News-Press Cartoonist MacGregor Takes Fond Look Back at DCI Meeting

by SC Staff Writer Jan Holly

Doug MacGregor

Doug MacGregor has spent the last 40 years vigorously exercising his 1st amendment rights as an editorial cartoonist. He looked back on his career and on the legacy of his famous forebears at the Democratic Club of the Islands meeting, Feb. 21 at the Community House.

MacGregor is most well known in this region as cartoonist for the Ft. Myers News-Press, having joined its editorial ranks in 1988. Although he now devotes much of his time to authoring children’s books, his cartoons still appear monthly in the newspaper.

MacGregor credited the Norwich [Connecticut] Bulletin with jumpstarting his career. “They paid me $175 each week to draw cartoons. If they had paid me just $25 less, I would have qualified for food stamps,” he said.

Taking his audience on a slide-show journey through the history of cartooning in America, MacGregor cited Ben Franklin as creator of the first American cartoon, which was published in the Pennsylvania Gazette. “Franklin’s ‘Join, or Die’ cartoon depicted the colonies as a severed snake that would come back to life if its pieces were rejoined,” he said. “It urged the separated colonies to join together for war.”

Stopping off in New York City, he recalled the legendary cartoonist Thomas Nast, “who gave us the elephant of the Republican Party and the image of Uncle Sam. Nast had a field day with Boss Tweed and Tammany Hall,” he said.

No history of cartooning would be complete without a nod to ‘Ding’ Darling, “who is right in our own back yard,” MacGregor said. “He won a Pulitzer for cartooning, and his cartoons appeared on the front page of the Des Moines Register. What a guy.”

MacGregor takes particular pride in one of his political cartoons, about President Ronald Reagan. “I called it Big Ron’s Body Shop,” he said. “It pictures a machine that transforms Democratic Donkeys into Republican Elephants.” The cartoon was featured on the cover of the Best Editorial Cartoons of the Year, 1982 edition.

One of MacGregor’s cartoons, about President George H. W. Bush, ended up in the former president’s hands. “He called me—a guy in Ft. Myers—from Kennebunkport. He said ‘I got your cartoon. It’s great.’ It was a thrill. But that’s the kind of guy he was, very personable.”

MacGregor called President Donald Trump “a nightmare and a dream at the same time. My deadline is Thursday at 9 a.m., and my cartoon runs on Sunday,” he said. “But between Thursday and Sunday, Trump keeps tweeting, and his tweets change, so I have to be careful.”

MacGregor confesses to receiving occasional telephone calls from angry readers. “I hold the phone and let them talk, and then we agree to disagree. But I believe an editorial cartoonist is supposed to make you think,” he said.
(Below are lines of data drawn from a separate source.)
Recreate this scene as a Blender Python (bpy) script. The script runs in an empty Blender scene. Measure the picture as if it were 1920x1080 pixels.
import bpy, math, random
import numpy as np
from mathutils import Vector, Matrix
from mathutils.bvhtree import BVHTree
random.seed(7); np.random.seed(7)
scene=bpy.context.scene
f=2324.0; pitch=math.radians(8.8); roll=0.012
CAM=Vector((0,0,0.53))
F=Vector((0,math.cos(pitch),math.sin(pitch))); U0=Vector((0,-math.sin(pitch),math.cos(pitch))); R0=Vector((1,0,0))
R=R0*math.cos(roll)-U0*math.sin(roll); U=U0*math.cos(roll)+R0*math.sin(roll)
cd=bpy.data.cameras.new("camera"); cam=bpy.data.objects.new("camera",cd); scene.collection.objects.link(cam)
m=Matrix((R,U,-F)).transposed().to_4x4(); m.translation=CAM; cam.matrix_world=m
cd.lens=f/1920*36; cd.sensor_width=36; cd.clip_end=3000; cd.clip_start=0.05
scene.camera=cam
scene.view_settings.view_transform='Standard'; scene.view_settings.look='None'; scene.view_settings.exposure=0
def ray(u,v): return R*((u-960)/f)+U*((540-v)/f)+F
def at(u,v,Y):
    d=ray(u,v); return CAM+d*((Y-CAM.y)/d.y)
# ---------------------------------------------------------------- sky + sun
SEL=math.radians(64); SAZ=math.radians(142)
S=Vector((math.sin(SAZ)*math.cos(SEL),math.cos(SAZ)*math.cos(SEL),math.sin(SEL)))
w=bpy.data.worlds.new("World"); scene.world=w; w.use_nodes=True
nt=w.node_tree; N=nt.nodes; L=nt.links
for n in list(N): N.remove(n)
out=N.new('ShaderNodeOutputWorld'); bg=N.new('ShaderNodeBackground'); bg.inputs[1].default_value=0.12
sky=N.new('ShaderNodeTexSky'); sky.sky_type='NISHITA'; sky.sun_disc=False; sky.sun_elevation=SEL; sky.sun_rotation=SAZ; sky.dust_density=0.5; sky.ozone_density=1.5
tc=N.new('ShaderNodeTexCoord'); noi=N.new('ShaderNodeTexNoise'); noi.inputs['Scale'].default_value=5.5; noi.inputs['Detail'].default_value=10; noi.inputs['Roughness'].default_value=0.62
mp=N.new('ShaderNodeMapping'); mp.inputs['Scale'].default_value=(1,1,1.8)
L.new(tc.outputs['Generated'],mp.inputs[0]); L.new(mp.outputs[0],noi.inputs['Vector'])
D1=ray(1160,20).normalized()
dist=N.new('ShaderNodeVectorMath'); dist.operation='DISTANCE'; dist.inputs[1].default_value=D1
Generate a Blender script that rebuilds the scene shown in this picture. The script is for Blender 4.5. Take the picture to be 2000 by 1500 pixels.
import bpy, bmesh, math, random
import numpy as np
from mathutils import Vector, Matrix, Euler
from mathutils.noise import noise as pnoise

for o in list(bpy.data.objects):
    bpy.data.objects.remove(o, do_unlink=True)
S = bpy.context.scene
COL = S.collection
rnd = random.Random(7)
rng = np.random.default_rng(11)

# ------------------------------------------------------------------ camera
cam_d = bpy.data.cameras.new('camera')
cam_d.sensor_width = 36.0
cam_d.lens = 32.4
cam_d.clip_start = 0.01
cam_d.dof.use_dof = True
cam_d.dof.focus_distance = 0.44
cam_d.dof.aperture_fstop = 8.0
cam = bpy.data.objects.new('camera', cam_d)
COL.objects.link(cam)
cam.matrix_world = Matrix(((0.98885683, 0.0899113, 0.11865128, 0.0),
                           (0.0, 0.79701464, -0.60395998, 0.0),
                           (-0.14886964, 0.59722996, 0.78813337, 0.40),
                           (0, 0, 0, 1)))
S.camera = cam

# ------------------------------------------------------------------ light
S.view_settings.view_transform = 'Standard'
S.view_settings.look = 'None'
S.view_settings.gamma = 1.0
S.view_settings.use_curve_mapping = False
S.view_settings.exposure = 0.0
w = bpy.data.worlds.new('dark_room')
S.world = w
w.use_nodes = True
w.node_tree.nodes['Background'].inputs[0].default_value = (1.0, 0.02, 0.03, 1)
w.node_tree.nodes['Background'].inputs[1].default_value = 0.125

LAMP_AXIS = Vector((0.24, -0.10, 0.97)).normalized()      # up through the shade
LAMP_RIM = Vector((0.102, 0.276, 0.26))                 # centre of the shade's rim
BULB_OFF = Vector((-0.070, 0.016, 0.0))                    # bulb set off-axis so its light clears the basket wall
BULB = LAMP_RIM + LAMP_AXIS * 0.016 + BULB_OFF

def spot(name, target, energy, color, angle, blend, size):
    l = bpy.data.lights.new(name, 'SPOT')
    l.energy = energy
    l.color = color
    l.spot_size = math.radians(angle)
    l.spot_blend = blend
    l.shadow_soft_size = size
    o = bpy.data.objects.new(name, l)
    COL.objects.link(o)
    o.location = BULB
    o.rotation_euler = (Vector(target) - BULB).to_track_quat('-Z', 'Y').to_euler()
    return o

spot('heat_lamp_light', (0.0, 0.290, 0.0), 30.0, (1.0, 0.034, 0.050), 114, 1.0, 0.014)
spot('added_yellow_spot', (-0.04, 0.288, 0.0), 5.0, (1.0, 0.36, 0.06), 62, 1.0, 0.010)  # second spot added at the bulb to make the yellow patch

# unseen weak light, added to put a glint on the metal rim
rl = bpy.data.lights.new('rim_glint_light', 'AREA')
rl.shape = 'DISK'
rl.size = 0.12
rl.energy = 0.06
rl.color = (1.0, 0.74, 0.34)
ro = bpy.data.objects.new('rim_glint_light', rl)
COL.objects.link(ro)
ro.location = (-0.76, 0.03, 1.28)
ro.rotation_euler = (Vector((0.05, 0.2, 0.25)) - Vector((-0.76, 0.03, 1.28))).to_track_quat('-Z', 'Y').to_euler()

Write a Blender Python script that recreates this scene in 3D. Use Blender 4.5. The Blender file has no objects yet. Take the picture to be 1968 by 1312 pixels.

Responding to a question about being labeled by Trump as “an enemy of the people,” MacGregor said, “It’s a worrisome thing. [Journalists’ murders in] Norway and Maryland were scary. Being an enemy is a risk. But drawing an editorial cartoon is the 1st amendment at its best. The cartoonist can say so much in just seconds.”

In answer to another question, MacGregor praised the News-Press for its support of his work. “In all my years at the News-Press, never once was I told that I couldn’t run a cartoon. That’s a true statement, not fake news. I was blessed to have a publisher and editor who had the guts to stand up for me.”

After MacGregor’s presentation, the Democratic Club of the Islands changed its name. By a majority vote of 97 percent to 3 percent, the club is now called the Progressive Club of the Islands.

The Progressive Club of the Islands invites Islanders to its upcoming events: Happy Hour, 4 p.m., March 7, at Traders Café; a general meeting, featuring Maria Cardenas, Catholic Charities Case Worker for Immigrations Services, 7 p.m. March 21, at the Community House; and a pot-luck meeting on April 18, also at the Community House.